Die zweite Interpellation des Herrn D'Ester war über die auffallenden Rüstungen in der Rheinprovinz in der letzten Zeit, und seltsame Besetzung der Forts und der Wälle in der Stadt Köln, so daß es beinah scheine, diese Rüstungen gelten mehr den eigenen Bewohnern gegenüber, als gegen den Feind. Man besetzt die Wälle mit Kanonen, man zieht die Besatzung aus der innern Stadt heraus und legt sie in die Forts auf 8 Tage mit Proviant versehen, aber die Bäume auf den Glacis der Festungen läßt man unberührt, die doch rasirt werden müßten, wenn man einen äußern Feind fürchtete. Als nach den Pariser Februar-Ereignissen Rüstungen stattfanden, die Reserven einberufen wurden, sah man solche als Vorsorge vor möglichen Ereignissen in Frankreich an. Später wurden die Reserven wieder entlassen, weil uns Frankreich die friedlichsten Gesinnungen zeigte. Was sollen nun diese Truppenzusammenziehungen zu einer Zeit, wo uns am Westen auch nicht die geringste Gefahr drohte?
Der Kriegsminister antwortete, der in militärischen Sachen Uneingeweihte könne von den Truppenbewegungen keine rechte Anschauung haben. Man müsse das dem dafür verantwortlichen Ministerium überlassen. Uebrigens würden alle Festungen des Staats, an allen seinen Gränzen gerüstet.
Der Graf Reichenbach erwiedert dem Kriegsminister, daß nicht alle Festungen gerüstet werden, Neiße, dieser wichtigste Punkt an unserer Ostgränze, sei, wie ihm ganz genau bekannt, in dem schlechtesten Vertheidigungszustande und nicht das Geringste wurde dort gethan. Der Redner zählt nun namentlich sehr vieles auf, was hinsichtlich der Bespannung und der Geschütze in Neiße fehle.
Der Ministerpräsident giebt der hohen Versammlung hierauf anheim, ob es passend ist, daß über die Streitkräfte unserer Festungen und über deren Schwächen öffentlich verhandelt werde. Der Abg. Moritz hält es für durchaus unparlamentarisch, daß wie heute geschehen, das Ministerium auf solche Weise interpellirt und in Verlegenheit gesetzt wird. Wir sind hierher geschickt, um das Vaterland zu schützen, aber nicht das Vaterland in Verlegenheit zu bringen. ‒ (Große Aufregung.)
Reichenbach: Ich bin vom Abgeordneten Moritz angegriffen worden, weil ich das Vaterland in Gefahr bringen solle.
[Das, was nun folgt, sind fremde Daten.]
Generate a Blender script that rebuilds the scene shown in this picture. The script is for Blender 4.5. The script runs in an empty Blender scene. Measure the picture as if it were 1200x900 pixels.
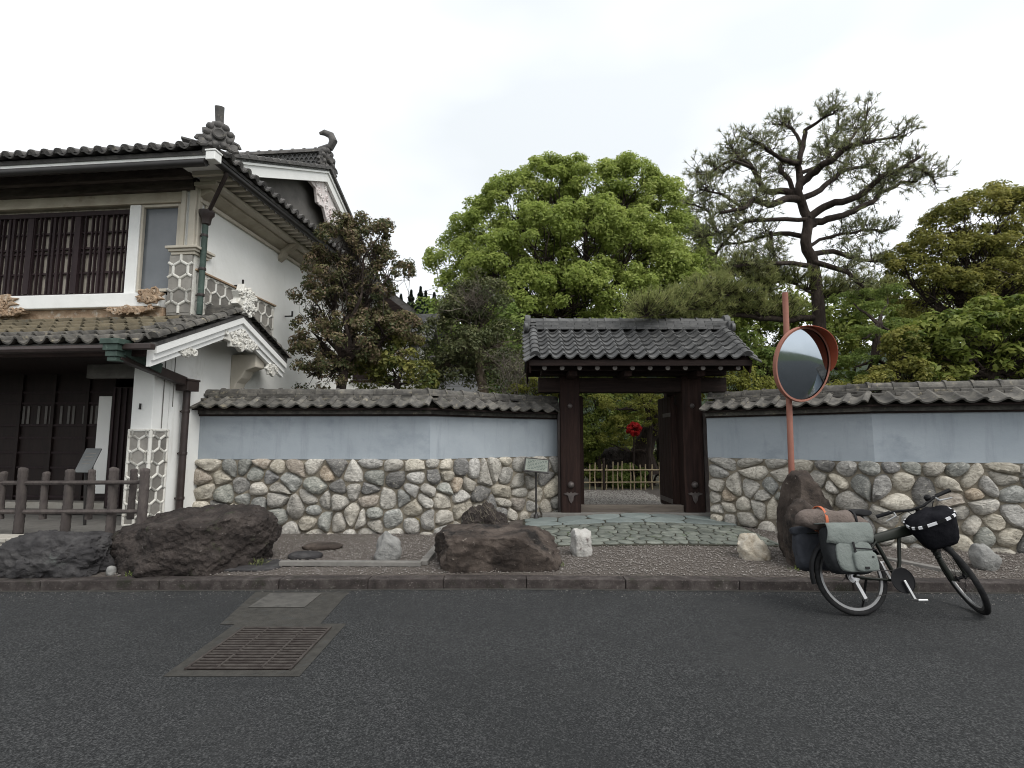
import bpy, bmesh, math, random
import numpy as np
from mathutils import Vector, Matrix, noise as mnoise
random.seed(7); RNG=np.random.default_rng(7)
S=bpy.context.scene; COL=S.collection
R=math.radians
# ------------------------------------------------------------------ camera
F=620.; EYE=1.56; PITCH=math.atan(64/F)
cam=bpy.data.objects.new('camera',bpy.data.cameras.new('camera')); COL.objects.link(cam)
cam.location=(0,0,EYE); cam.rotation_euler=(R(90)+PITCH,0,0)
cam.data.sensor_width=36; cam.data.lens=F/1200*36; cam.data.clip_start=.05; cam.data.clip_end=1500
S.camera=cam
# ------------------------------------------------------------------ sky and sun (overcast)
SUN_EL,SUN_AZ=R(50),R(138)      # azimuth from +Y, clockwise: behind the camera, to the right
SUND=Vector((math.sin(SUN_AZ)*math.cos(SUN_EL),math.cos(SUN_AZ)*math.cos(SUN_EL),math.sin(SUN_EL)))
W=bpy.data.worlds.new('World'); S.world=W; W.use_nodes=True
def N(nt,t,**k):
    n=nt.nodes.new(t)
    for a,b in k.items(): setattr(n,a,b)
    return n
wt=W.node_tree; wt.nodes.clear()
wo=N(wt,'ShaderNodeOutputWorld'); wb=N(wt,'ShaderNodeBackground'); wb.inputs['Strength'].default_value=.1
sk=N(wt,'ShaderNodeTexSky',sky_type='NISHITA'); sk.sun_disc=False; sk.sun_elevation=SUN_EL; sk.sun_rotation=SUN_AZ
tc=N(wt,'ShaderNodeTexCoord'); nz=N(wt,'ShaderNodeTexNoise'); nz.inputs['Scale'].default_value=1.1; nz.inputs['Detail'].default_value=4; nz.inputs['Roughness'].default_value=.5
mp=N(wt,'ShaderNodeMapping'); mp.inputs['Scale'].default_value=(1,1,2.2); mp.inputs['Location'].default_value=(1.2,.7,.3)
cr=N(wt,'ShaderNodeValToRGB')
cr.color_ramp.elements[0].position=.3; cr.color_ramp.elements[0].color=(.61,.64,.66,1)
cr.color_ramp.elements[1].position=.68; cr.color_ramp.elements[1].color=(.98,.985,.99,1)
dt=N(wt,'ShaderNodeVectorMath',operation='DOT_PRODUCT'); dt.inputs[1].default_value=SUND
mr=N(wt,'ShaderNodeMapRange'); mr.inputs[1].default_value=.1; mr.inputs[2].default_value=1; mr.inputs[1].default_value=-.6; mr.inputs[3].default_value=9.0; mr.inputs[4].default_value=11.5
sc=N(wt,'ShaderNodeVectorMath',operation='SCALE')
mx=N(wt,'ShaderNodeMix',data_type='RGBA'); mx.inputs[0].default_value=.93
L=wt.links.new
L(tc.outputs['Generated'],mp.inputs[0]); L(mp.outputs[0],nz.inputs['Vector']); L(nz.outputs['Fac'],cr.inputs[0])
L(tc.outputs['Generated'],dt.inputs[0]); L(dt.outputs['Value'],mr.inputs[0]); L(cr.outputs[0],sc.inputs[0]); L(mr.outputs[0],sc.inputs['Scale'])
L(sk.outputs[0],mx.inputs[6]); L(sc.outputs[0],mx.inputs[7]); L(mx.outputs[2],wb.inputs['Color']); L(wb.outputs[0],wo.inputs[0])
sun=bpy.data.objects.new('sun',bpy.data.lights.new('sun','SUN')); COL.objects.link(sun)
sun.data.energy=1.5; sun.data.angle=R(35); sun.data.color=(1,.97,.92)
sun.rotation_euler=(-SUND).to_track_quat('-Z','Y').to_euler()
S.view_settings.view_transform='Standard'; S.view_settings.look='None'; S.view_settings.exposure=.65; S.view_settings.gamma=1
S.view_settings.use_curve_mapping=False
S.cycles.filter_width=1.05; S.cycles.max_bounces=6; S.cycles.diffuse_bounces=3; S.cycles.glossy_bounces=3; S.cycles.transmission_bounces=4; S.cycles.transparent_max_bounces=6
# ------------------------------------------------------------------ helpers
def P(px,py,Y):
    x=(px-600)/F; y=(450-py)/F
    d=(x,math.cos(PITCH)-y*math.sin(PITCH),math.sin(PITCH)+y*math.cos(PITCH)); t=Y/d[1]
    return Vector((d[0]*t,Y,EYE+d[2]*t))
WOFF={}
def tag(o,label=None,cat=None,group=None,kind=None):
    if label:o['label']=label
    if cat:o['category']=cat
    if group:o['group']=group
    if kind:o['kind']=kind
    return o
def thing(name,loc,label=None,cat=None,group=None,kind=None,matrix=None):
    o=bpy.data.objects.new(name,None); COL.objects.link(o); o.empty_display_size=.1
    if matrix is not None: o.matrix_basis=matrix; WOFF[o]=Vector((0,0,0))
    else: o.location=loc; WOFF[o]=Vector(loc)
    return tag(o,label,cat,group,kind)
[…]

Ich glaube das Vaterland, mit dem was ich gesprochen, zu schützen; denn wenn der Selbstherrscher von Petersburg auch als Freund zu uns kommt, so ist doch unsere junge Freiheit in großer Gefahr.
Um den Bericht über die heutige Sitzung zu vervollständigen, so ist zu erwähnen, daß nach Eröffnung derselben, das Ergebniß des letzten Scrutinium mitgetheilt wurde. Zum vierten Vicepräsident ist der Abg. Phillips gewählt, da derselbe 169 Stimmen, dagegen der Abg. Waldeck nur 111 Stimmen erhalten hatte. ‒ Zu Sekretären sind erwählt, die Abgeordneten Schneider, Hausmann, Daniels, v. Borries, Parisius, D'Ester, Bauer aus Crotoschin und Plönnis. ‒ Für die ökonomischen Angelegenheiten die Abg. Maetzke und Dunker. Der Abg. Lisiesky stellte hierauf den Antrag: daß alle Drucksachen, die in der Kammer vertheilt werden, mit Namensunterschrift versehen sein müssen. Er stellt die Sache als sehr dringlich dar und verlangt sofortige Debatte und Beschlußnahme. Unter der größten Heiterkeit wird die sofortige Debatte beliebt, der Antrag aber fast einstimmig verworfen. Er war durch die vor Eröffnung der Sitzung Statt gefundene Vertheilung einiger Ansprachen des deutschen Central-Comités im Großherzogthum Posen, die der Abg. Geßler hatte vertheilen lassen, wie er selbst jetzt öffentlich mittheilte, hervorgerufen.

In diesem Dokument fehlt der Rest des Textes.